AVAILABLE DATA:

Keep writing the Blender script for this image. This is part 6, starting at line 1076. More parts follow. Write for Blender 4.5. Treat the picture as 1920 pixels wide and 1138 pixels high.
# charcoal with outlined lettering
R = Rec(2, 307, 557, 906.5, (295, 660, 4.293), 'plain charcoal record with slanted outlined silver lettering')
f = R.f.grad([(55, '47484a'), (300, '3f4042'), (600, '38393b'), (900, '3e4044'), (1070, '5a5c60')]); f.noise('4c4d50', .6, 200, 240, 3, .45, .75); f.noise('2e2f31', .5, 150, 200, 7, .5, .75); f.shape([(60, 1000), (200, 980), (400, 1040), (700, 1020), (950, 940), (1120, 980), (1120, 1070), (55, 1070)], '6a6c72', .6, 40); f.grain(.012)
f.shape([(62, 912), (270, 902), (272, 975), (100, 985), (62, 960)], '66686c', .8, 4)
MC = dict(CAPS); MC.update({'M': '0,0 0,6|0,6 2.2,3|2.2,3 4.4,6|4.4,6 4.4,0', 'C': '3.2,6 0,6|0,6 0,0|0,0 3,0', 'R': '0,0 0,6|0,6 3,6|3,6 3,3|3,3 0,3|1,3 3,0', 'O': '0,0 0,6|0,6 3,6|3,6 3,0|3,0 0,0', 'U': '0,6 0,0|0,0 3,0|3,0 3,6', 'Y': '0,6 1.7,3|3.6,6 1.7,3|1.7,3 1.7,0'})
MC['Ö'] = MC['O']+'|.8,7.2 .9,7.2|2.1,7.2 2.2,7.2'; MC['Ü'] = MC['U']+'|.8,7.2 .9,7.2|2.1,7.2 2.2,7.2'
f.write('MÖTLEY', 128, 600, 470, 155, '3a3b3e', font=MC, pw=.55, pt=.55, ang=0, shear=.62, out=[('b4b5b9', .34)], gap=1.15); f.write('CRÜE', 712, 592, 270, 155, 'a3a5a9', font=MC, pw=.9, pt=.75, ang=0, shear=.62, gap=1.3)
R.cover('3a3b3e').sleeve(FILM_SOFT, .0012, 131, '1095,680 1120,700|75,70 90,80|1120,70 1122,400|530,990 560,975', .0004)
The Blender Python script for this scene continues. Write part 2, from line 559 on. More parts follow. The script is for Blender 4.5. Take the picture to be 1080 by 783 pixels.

PROBLEM TO WORK ON:
From the records, copy every line that has the string "parts" in it.

PROBLEM SOLUTION:
Keep writing the Blender script for this image. This is part 6, starting at line 1076. More parts follow. Write for Blender 4.5. Treat the picture as 1920 pixels wide and 1138 pixels high.
The Blender Python script for this scene continues. Write part 2, from line 559 on. More parts follow. The script is for Blender 4.5. Take the picture to be 1080 by 783 pixels.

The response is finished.